▶ _Exercise requirements_: Give every line from the entries that contains "this".

▶ _Source records_:
---*---

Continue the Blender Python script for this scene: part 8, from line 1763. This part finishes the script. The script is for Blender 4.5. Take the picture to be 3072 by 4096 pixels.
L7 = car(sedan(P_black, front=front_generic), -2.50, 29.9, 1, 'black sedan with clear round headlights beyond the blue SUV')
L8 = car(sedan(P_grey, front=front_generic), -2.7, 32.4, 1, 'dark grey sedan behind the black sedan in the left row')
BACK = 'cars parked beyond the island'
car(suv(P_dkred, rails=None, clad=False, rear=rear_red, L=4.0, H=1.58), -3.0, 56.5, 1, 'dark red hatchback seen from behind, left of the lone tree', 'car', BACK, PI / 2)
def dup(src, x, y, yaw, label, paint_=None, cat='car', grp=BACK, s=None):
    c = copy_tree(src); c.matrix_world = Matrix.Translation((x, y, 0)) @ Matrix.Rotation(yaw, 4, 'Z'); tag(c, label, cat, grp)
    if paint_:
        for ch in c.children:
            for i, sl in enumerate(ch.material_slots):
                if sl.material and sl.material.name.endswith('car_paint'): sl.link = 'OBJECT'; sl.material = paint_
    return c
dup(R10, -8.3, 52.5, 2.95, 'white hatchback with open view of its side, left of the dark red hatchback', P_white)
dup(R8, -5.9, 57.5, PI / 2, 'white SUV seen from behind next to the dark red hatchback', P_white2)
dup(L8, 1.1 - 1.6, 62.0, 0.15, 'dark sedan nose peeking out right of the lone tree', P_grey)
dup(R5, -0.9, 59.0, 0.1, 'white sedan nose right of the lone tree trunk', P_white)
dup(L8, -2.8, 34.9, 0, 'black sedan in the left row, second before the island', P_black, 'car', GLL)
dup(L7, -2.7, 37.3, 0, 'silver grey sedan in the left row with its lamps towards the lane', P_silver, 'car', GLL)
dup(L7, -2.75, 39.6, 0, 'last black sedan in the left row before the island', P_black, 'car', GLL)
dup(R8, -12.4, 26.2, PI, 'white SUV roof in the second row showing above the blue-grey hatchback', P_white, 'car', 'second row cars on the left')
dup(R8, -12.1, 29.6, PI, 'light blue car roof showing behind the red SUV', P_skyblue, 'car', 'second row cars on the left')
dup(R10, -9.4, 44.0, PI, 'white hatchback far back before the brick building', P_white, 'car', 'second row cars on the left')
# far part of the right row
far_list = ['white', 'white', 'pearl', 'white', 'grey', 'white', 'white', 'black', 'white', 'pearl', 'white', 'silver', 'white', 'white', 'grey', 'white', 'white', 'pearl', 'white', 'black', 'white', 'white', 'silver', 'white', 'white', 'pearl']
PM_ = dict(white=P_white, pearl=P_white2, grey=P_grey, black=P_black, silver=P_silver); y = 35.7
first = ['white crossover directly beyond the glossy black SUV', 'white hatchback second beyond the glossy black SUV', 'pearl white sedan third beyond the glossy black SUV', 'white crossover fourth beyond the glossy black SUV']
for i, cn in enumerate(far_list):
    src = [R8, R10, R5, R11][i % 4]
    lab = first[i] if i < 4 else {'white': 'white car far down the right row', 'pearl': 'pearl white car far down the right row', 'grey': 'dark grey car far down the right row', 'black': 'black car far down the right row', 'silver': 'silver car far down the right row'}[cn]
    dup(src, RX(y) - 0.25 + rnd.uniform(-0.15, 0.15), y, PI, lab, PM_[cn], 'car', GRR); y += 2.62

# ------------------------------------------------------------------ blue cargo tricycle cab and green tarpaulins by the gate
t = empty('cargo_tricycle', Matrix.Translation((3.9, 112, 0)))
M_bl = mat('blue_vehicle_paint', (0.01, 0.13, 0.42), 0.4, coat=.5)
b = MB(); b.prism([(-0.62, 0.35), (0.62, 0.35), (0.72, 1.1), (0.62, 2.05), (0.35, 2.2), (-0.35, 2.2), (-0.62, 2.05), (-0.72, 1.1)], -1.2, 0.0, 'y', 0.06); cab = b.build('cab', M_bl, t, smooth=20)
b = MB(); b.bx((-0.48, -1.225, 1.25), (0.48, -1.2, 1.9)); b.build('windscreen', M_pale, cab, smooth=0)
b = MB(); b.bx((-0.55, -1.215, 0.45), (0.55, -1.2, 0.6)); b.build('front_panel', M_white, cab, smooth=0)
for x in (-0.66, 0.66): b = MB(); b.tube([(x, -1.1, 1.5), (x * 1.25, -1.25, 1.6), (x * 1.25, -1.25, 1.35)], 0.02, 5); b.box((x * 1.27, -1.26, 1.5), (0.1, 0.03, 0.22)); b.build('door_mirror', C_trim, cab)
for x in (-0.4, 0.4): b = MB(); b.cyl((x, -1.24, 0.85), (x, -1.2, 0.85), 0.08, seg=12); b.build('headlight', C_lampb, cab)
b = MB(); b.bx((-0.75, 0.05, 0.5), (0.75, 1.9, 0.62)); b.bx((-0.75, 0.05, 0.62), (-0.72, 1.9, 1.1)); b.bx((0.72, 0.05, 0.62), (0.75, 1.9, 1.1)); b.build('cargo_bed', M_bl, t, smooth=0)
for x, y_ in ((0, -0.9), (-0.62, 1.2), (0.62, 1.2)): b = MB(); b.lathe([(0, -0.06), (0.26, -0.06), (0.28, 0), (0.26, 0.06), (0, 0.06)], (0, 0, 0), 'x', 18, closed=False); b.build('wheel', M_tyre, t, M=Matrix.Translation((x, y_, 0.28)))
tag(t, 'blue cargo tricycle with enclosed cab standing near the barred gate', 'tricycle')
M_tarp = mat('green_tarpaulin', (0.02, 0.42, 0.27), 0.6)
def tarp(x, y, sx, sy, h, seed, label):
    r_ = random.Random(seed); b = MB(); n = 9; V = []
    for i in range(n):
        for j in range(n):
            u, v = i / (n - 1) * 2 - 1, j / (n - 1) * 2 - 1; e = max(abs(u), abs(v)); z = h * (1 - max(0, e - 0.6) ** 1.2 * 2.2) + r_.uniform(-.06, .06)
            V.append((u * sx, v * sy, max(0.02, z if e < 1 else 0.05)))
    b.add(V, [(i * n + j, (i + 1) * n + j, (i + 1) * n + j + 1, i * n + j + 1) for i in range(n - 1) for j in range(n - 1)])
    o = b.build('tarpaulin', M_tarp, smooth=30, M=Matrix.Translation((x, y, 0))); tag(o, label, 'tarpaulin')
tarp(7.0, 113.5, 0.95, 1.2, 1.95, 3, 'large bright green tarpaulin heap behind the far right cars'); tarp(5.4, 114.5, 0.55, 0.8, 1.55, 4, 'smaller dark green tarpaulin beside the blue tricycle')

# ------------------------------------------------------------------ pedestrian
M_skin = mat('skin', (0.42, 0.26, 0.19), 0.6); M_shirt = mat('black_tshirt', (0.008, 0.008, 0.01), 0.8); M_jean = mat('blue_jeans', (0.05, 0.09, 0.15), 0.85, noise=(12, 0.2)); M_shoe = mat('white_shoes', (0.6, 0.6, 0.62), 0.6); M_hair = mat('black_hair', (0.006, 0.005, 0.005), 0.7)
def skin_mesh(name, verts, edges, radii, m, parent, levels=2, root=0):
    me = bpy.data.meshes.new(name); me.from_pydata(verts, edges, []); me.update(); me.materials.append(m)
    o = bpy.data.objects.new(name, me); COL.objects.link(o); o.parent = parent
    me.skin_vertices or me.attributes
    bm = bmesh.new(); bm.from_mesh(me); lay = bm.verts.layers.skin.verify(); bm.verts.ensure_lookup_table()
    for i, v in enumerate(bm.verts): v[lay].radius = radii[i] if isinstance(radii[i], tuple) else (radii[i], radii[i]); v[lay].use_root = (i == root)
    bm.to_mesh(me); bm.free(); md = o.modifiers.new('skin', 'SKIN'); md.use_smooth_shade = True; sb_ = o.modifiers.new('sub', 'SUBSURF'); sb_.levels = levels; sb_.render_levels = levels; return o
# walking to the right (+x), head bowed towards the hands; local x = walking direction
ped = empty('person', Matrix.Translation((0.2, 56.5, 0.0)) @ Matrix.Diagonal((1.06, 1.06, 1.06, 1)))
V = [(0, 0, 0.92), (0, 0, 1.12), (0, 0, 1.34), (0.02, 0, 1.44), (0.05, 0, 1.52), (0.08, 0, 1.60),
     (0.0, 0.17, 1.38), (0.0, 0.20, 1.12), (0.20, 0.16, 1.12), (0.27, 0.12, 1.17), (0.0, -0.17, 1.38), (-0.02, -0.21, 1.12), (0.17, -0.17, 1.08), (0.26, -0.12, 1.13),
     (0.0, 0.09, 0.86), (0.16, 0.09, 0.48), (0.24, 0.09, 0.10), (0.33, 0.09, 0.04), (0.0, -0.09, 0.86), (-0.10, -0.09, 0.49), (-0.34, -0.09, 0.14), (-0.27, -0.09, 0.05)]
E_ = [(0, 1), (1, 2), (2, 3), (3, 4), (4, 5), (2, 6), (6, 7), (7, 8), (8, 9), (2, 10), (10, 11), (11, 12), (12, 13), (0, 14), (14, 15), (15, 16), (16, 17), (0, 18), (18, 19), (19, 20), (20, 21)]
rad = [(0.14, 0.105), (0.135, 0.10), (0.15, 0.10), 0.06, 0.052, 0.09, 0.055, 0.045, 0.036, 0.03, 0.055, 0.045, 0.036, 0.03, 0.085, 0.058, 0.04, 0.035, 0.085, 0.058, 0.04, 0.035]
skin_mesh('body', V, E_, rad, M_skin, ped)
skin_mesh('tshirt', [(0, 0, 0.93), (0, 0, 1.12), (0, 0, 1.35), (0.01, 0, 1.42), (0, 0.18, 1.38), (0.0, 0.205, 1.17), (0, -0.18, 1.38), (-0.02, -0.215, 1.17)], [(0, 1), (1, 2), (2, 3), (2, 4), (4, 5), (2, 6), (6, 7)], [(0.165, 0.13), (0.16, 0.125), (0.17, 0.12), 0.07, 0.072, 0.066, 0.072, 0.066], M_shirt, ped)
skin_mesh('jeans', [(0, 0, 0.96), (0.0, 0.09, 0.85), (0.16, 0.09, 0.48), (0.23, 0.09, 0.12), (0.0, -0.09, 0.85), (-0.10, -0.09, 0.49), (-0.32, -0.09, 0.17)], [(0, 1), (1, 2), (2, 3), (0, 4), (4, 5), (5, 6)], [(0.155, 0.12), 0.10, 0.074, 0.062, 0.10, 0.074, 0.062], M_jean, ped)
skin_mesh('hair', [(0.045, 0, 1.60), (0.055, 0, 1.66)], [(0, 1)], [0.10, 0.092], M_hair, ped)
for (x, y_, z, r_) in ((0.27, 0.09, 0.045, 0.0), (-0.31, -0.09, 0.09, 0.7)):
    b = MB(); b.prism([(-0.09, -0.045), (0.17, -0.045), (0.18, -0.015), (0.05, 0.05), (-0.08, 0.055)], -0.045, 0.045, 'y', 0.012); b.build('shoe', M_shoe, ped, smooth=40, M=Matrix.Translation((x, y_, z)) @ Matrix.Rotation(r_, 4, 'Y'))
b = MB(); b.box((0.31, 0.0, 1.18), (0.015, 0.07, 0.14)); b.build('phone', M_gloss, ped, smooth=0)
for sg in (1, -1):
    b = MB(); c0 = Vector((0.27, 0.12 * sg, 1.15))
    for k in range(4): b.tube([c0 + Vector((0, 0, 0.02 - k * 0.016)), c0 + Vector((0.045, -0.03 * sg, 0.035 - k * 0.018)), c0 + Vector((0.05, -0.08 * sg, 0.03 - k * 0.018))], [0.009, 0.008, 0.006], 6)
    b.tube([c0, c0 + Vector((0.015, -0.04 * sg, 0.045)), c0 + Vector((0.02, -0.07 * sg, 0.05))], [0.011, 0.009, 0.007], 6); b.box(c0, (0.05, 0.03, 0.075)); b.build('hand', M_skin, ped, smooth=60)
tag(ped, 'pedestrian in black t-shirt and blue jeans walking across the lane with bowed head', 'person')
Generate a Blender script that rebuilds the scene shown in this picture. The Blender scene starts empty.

---*---

▶ _Full output_:
Continue the Blender Python script for this scene: part 8, from line 1763. This part finishes the script. The script is for Blender 4.5. Take the picture to be 3072 by 4096 pixels.
Generate a Blender script that rebuilds the scene shown in this picture. The Blender scene starts empty.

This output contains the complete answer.